Dans ce cadre-là, nous avons décidé de lancer cette coordination nationale qui regroupe plusieurs dizaines de comités contre les violences policières, et qui sera présente le 23 pour mettre en avant des revendications en commun. Précisons que chaque comité doit avoir ses propres revendications, sa propre légitimité, son autonomie. C’est un exercice qui n’est pas simple : il existe des sensibilités différentes, il y a parfois eu des « affrontements » entre certains comités… Mais il faut reconnaître qu’aujourd’hui l’État nous frappe tous et toutes très fort, et qu’il nous a toutes et tous dans le collimateur. On a donc intérêt à se réunir dans le cadre de cette coordination pour pouvoir discuter pratiquement de projets et de luttes en commun.
Après la journée de samedi, comment vois-tu les suites de ce cadre unitaire inédit ?

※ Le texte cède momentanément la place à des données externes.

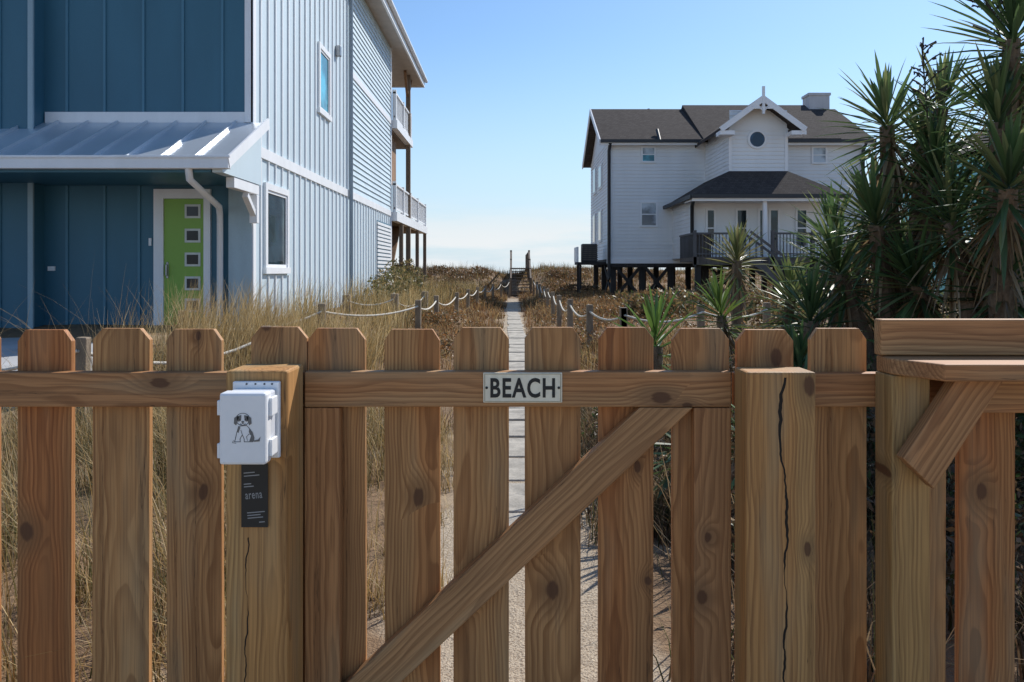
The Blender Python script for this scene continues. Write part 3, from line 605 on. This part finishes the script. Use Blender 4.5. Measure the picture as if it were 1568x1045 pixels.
def shrub(name,cs,pal,n,leaf=.03):
    e=[]
    for (x,y,z,rx,ry,rz) in cs:
        m=int(n*rx*ry*rz/.05)+60
        u=rng.normal(size=(m,3)); u/=np.linalg.norm(u,axis=1)[:,None]; u*=(rng.uniform(.25,1,m)**.45)[:,None]
        u*=(1+.28*np.sin(u[:,0]*7+x)*np.cos(u[:,2]*8+y))[:,None]
        e.append(np.array([x,y,z])+u*np.array([rx,ry,rz]))
    P=np.concatenate(e); n=len(P)
    a=rng.normal(size=(n,3)); a/=np.linalg.norm(a,axis=1)[:,None]; a[:,2]=np.abs(a[:,2])
    b=np.cross(a,rng.normal(size=(n,3))); b/=np.linalg.norm(b,axis=1)[:,None]
    L=rng.uniform(.6,1.4,(n,1))*leaf; V=np.zeros((n,3,2,3))
    for i,(t,w) in enumerate(((0,.12),(.5,.45),(1,.06))):
        V[:,i,0]=P+a*L*t*2-b*L*w; V[:,i,1]=P+a*L*t*2+b*L*w
    pal=np.array(pal); C=pal[rng.integers(0,len(pal),n)]*rng.uniform(.6,1.3,(n,1))
    return quadmesh(name,V,np.broadcast_to(C[:,None,None,:],(n,3,2,3)),VL,3)
GRN=[(.06,.095,.03),(.09,.125,.035),(.05,.075,.025),(.14,.14,.05)]
BRN=[(.14,.09,.05),(.20,.13,.065),(.10,.07,.04)]
def S3(x,y,r,h): return (x,y,float(H(x,y))+h*.45,r,r,h*.55)
shrub('evergreen_shrub',[S3(4.6,6.8,.8,1.5),S3(5.4,6.0,.9,1.7),S3(3.7,7.3,.6,1.1),S3(4.3,4.6,.7,1.2),S3(2.7,5.6,.4,.8),S3(3.2,4.4,.5,.9)],GRN+BRN[:1],1000,.028)
shrub('brown_shrub',[S3(.85,6.4,.3,.5),S3(.8,5.2,.28,.5),S3(1.35,6.4,.35,.6),S3(1.5,4.8,.4,.7),S3(1.2,3.6,.3,.55),S3(1.9,3.3,.4,.7),S3(2.2,4.6,.5,.8),S3(2.0,7.0,.45,.6)],BRN+GRN[:1],1200,.02)
shrub('wax_myrtle_shrub',[S3(-3.7,24.5,.6,1.2),S3(-3.5,21.5,.5,.9),S3(-4.0,29,.7,1.3),S3(-3.4,27.5,.5,1.0)],[(.18,.17,.07),(.26,.21,.10),(.13,.13,.05),(.38,.28,.12)],260,.05)
cs=[]
for i in range(26):
    x=rng.uniform(3,14); y=rng.uniform(17,30); r=rng.uniform(.35,.75); cs.append(S3(x,y,r,r*1.0))
shrub('wax_myrtle_shrub',cs,[(.09,.11,.04),(.22,.13,.06),(.30,.18,.08),(.26,.20,.08),(.14,.10,.05)],180,.06)
cs=[]
for i in range(80):
    x=rng.uniform(-12,16); y=rng.uniform(36,55); r=rng.uniform(.4,.8)
    if abs(x-.4)>1.6 and not (3.9<x<16 and y<45): cs.append(S3(x,y,r*1.3,r*.7))
shrub('dune_shrub',cs,[(.21,.115,.055),(.28,.165,.08),(.13,.10,.045)],110,.07)
cs=[]
for i in range(110):
    x=rng.uniform(-3.5,4.5); y=rng.uniform(12,36); r=rng.uniform(.15,.4)
    if abs(x-.05)>.85: cs.append(S3(x,y,r*1.3,r*1.0))
shrub('dune_shrub',cs,[(.29,.14,.055),(.38,.21,.09),(.16,.10,.045),(.2,.16,.07)],400,.03)
# ---------------------------------------------------------------- yuccas
TRK=paint('yucca_trunk_fibre',(.20,.14,.09),.95,.45,18,.6)
YG=np.array([(.09,.155,.055),(.12,.19,.07),(.065,.115,.045),(.22,.25,.10)])
YD=np.array([(.36,.25,.14),(.26,.18,.10),(.46,.35,.21)])
def leafset(c,axis,n,ln,w,lo,hi,pal,droop,out):
    axis=Vector(axis).normalized(); q=Vector((0,0,1)).rotation_difference(axis)
    for i in range(n):
        f=(i+.5)/n; el=math.radians(hi+(lo-hi)*f**.85+random.uniform(-6,6)); az=i*2.39996+random.uniform(-.2,.2)
        d=q@Vector((math.cos(el)*math.cos(az),math.cos(el)*math.sin(az),math.sin(el)))
        base=Vector(c)+axis*(.10-.30*f)+d*.02
        L=ln*random.uniform(.75,1.1)*(.8+.2*math.sin(math.pi*min(1,f*1.4))); s=d.cross(Vector((0,0,1)))
        if s.length<.05: s=Vector((1,0,0))
        s=(s.normalized()+Vector((0,0,random.uniform(-.3,.3)))).normalized(); up=s.cross(d).normalized()
        dr=droop*random.uniform(.3,1.6); pts=[]
        col=pal[random.randrange(len(pal))]*random.uniform(.7,1.3)
        for t,ww in ((0,.6),(.2,.75),(.5,1.),(.8,.62),(1,.03)):
            cc=base+d*(L*t)+Vector((0,0,-dr*L*t*t)); W=w*ww
            pts.append((cc-s*W+up*W*.45,cc,cc+s*W+up*W*.45,t))
        out.append((pts,col))
def build_leaves(name,out,parent):
    n=len(out); V=np.zeros((n*2,5,2,3)); C=np.zeros((n*2,5,2,3))
    for i,(pts,col) in enumerate(out):
        for k,(a,b,c,t) in enumerate(pts):
            V[2*i,k,0]=a;V[2*i,k,1]=b;V[2*i+1,k,0]=b;V[2*i+1,k,1]=c
            C[2*i:2*i+2,k,:]=col*(.75+.35*t)
    return quadmesh(name,V,C,VY,5,parent)
def yucca(base,heads,name='yucca_plant',ln=.60,w=.019,n=95,dead=35,pal=YG):
    e=empty(name); out=[]; tv=[];tf=[]
    bz=float(H(base[0],base[1])); B=Vector((base[0],base[1],bz-.05))
    for hd in heads:
        c=Vector(hd[:3]); sc=hd[3] if len(hd)>3 else 1
        off=(c-B); mid=B+Vector((off.x*.35,off.y*.35,off.z*.5)); axis=(c-mid).normalized()+Vector((random.uniform(-.35,.2),random.uniform(-.3,.1),0))
        leafset(c,axis,int(n*sc**.5),ln*sc,w*sc**.5,-30,88,pal,.12,out)
        leafset(c-axis*.18*sc,axis,dead,ln*sc*.75,w*.7,-80,-35,YD,.35,out)
        N=8;rings=9;k0=len(tv)
        for i in range(rings):
            t=i/(rings-1); p=(B*(1-t)**2+mid*2*t*(1-t)+c*t*t); r=(.085-.03*t)*(1+.12*math.sin(i*9.))
            for j in range(N):
                a=2*math.pi*j/N; rr=r*random.uniform(.85,1.15); tv.append((p.x+rr*math.cos(a),p.y+rr*math.sin(a),p.z))
        for i in range(rings-1):
            for j in range(N): tf.append((k0+i*N+j,k0+i*N+(j+1)%N,k0+(i+1)*N+(j+1)%N,k0+(i+1)*N+j))
        m=int(max(0,(c.z-bz-.5))*26)
        for i in range(m):
            t=random.uniform(.45,.97); p=(B*(1-t)**2+mid*2*t*(1-t)+c*t*t); az=random.uniform(0,6.28)
            tmp=[]; leafset(p,(math.cos(az)*.5,math.sin(az)*.5,-1),1,ln*.65,w*.7,55,80,YD*.8,.1,tmp); out+=tmp
    mesh('trunks',tv,tf,TRK,e); build_leaves('leaves',out,e); return e
yucca((3.15,6.5),[(3.06,6.5,2.68),(3.45,6.4,2.80,.9),(3.30,6.2,2.22),(2.88,6.3,1.86),(2.72,6.6,1.47),(3.62,7.0,2.60)],n=80)
yucca((3.45,5.7),[(3.52,5.6,3.12,1.15),(3.36,5.5,2.52),(3.85,5.9,2.55),(3.20,5.8,1.86),(3.40,5.5,1.38),(3.18,5.1,2.02)],n=80)
yucca((3.9,6.5),[(4.1,6.6,2.3),(3.75,6.3,1.9),(4.2,6.3,1.6),(3.05,6.0,1.38)],n=78)
yucca((3.0,7.3),[(2.95,7.3,1.75),(3.35,7.4,2.05),(3.7,7.6,1.5)],n=78)
yucca((2.5,8.9),[(2.54,9.0,1.62,.8)],n=90,pal=np.array([(.16,.19,.07),(.28,.26,.11)]))
yucca((2.7,8.0),[(2.80,8.0,1.2,.9),(3.1,7.9,1.1,.9)],n=85,pal=np.array([(.14,.19,.06),(.22,.24,.09)]))
yucca((2.15,7.9),[(2.10,8.0,1.05,.8)],n=75,pal=np.array([(.12,.20,.045),(.18,.26,.055)]))
yucca((1.08,6.0),[(1.08,6.0,.93,.8)],n=50,dead=15,pal=np.array([(.10,.18,.045),(.14,.23,.05)]))
yucca((1.02,4.7),[(1.02,4.7,.52,.75),(1.5,4.4,.6,.8)],n=55,dead=30)
yucca((2.35,6.4),[(2.40,6.4,1.10,.9),(2.15,6.0,.75,.8),(1.9,5.2,.7,.8)],n=75)
SD=paint('dried_stalk',(.07,.055,.04),.9)
e=empty('yucca_flower_stalk'); R=[]
def stalk(b,t,n):
    b=Vector(b);t=Vector(t); R.append([tuple(b.lerp(t,i/6)) for i in range(7)])
    for i in range(n):
        f=.3+.7*i/n; p=b.lerp(t,f); az=random.uniform(0,6.28); l=random.uniform(.08,.22)*(1.2-f*.5)
        q=p+Vector((math.cos(az)*l,math.sin(az)*l,l*.7)); R.append([tuple(p),tuple(p.lerp(q,.5)+Vector((0,0,.01))),tuple(q)])
        for k in range(3):
            s=p.lerp(q,.5+.2*k); R.append([tuple(s),tuple(s+Vector((random.uniform(-.03,.03),random.uniform(-.03,.03),random.uniform(-.03,.02))))])
stalk((3.25,6.2,2.5),(3.24,6.3,3.30),18); stalk((3.5,5.6,3.1),(3.30,5.7,3.6),18); stalk((3.85,5.9,2.7),(3.45,5.8,3.45),16)
tube('stalks',R,.006,SD,e,1)
# ---------------------------------------------------------------- light, sky, camera
AZ,EL=math.radians(37),math.radians(42)
sd=Vector((math.sin(AZ)*math.cos(EL),math.cos(AZ)*math.cos(EL),math.sin(EL)))
l=bpy.data.lights.new('sun','SUN'); l.energy=5.0; l.angle=math.radians(.5); l.color=(1,.96,.90)
so=bpy.data.objects.new('sun',l); so.rotation_euler=(-sd).to_track_quat('-Z','Y').to_euler(); COL.objects.link(so)
w=bpy.data.worlds.new('World'); S.world=w; w.use_nodes=True; nt=w.node_tree
bg=nt.nodes['Background']; sk=nt.nodes.new('ShaderNodeTexSky'); sk.sky_type='NISHITA'; sk.sun_disc=False
sk.sun_elevation=EL; sk.sun_rotation=AZ; sk.air_density=1.0; sk.dust_density=.4; sk.ozone_density=1.5
class WN(NT):
    def __init__(s): s.t=nt
q=WN(); g=q.n("ShaderNodeTexCoord").outputs['Generated']; sz=q.n("ShaderNodeSeparateXYZ",{0:g}).outputs[2]
col=q.mix(1.,sk.outputs[0],(.70,.86,1.0,1),'MULTIPLY')
hz=q.ramp(sz,.30,-.05,0,.95)
cl=q.noise(q.scl(g,2.2,2.2,16),1.6,5,.55).outputs[0]
cm=q.math('MULTIPLY',q.ramp(cl,.38,.58,0,.85),q.math('MULTIPLY',q.ramp(sz,.10,.03),q.ramp(sz,-.01,.01)))
col=q.mix(hz,col,(4.2,5.1,5.85,1)); col=q.mix(cm,col,(5.9,6.05,6.15,1))
nt.links.new(col,bg.inputs[0]); bg.inputs[1].default_value=.15
c=bpy.data.cameras.new('camera'); c.lens=28; c.sensor_width=36; c.shift_y=-.0686; c.clip_end=8000; c.clip_start=.05
co=bpy.data.objects.new('camera',c); co.location=(0,0,1.5); co.rotation_euler=(math.radians(90),0,0); COL.objects.link(co); S.camera=co
S.view_settings.view_transform='Standard'; S.view_settings.look='None'; S.view_settings.exposure=0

Après le 23, il y a le 24… Ça veut dire qu’on ne pourra pas rentrer chez nous comme si rien ne s’était passé. Cette mobilisation est un test. Elle doit servir à dessiner des perspectives d’un front de lutte face à ce gouvernement : à la fois contre son volet néolibéral — la justice et l’égalité sociale au sens de la répartition des richesses — mais aussi pour l’égalité des droits. Dans l’échéancier politique, il y a la loi Darmanin qui consiste à chasser les sans-papierEs toujours plus loin, pour qu’ils meurent dans l’invisibilité la plus totale, très loin des frontières de la France, de Schengen, avec Frontex comme police pour veiller à tout ça.
Continuer ce combat dans ce cadre unitaire est très important, tout comme pouvoir contrer ces politiques répressives à l’endroit des sans-papierEs, dans les quartiers populaires, et à l’endroit du mouvement social. Parce que ça va s’accélérer : le néolibéralisme, le capitalisme aujourd’hui, ne peut pas avancer davantage dans les inégalités de richesse sans frapper encore plus fort sur celles et ceux qui sont tout en bas de l’échelle sociale. Ça fait partie de sa logique d’ensemble. Il y a donc nécessité, face à cette recrudescence de la force de l’État et de son bras armé, de continuer le combat, en nous armant de notre unité.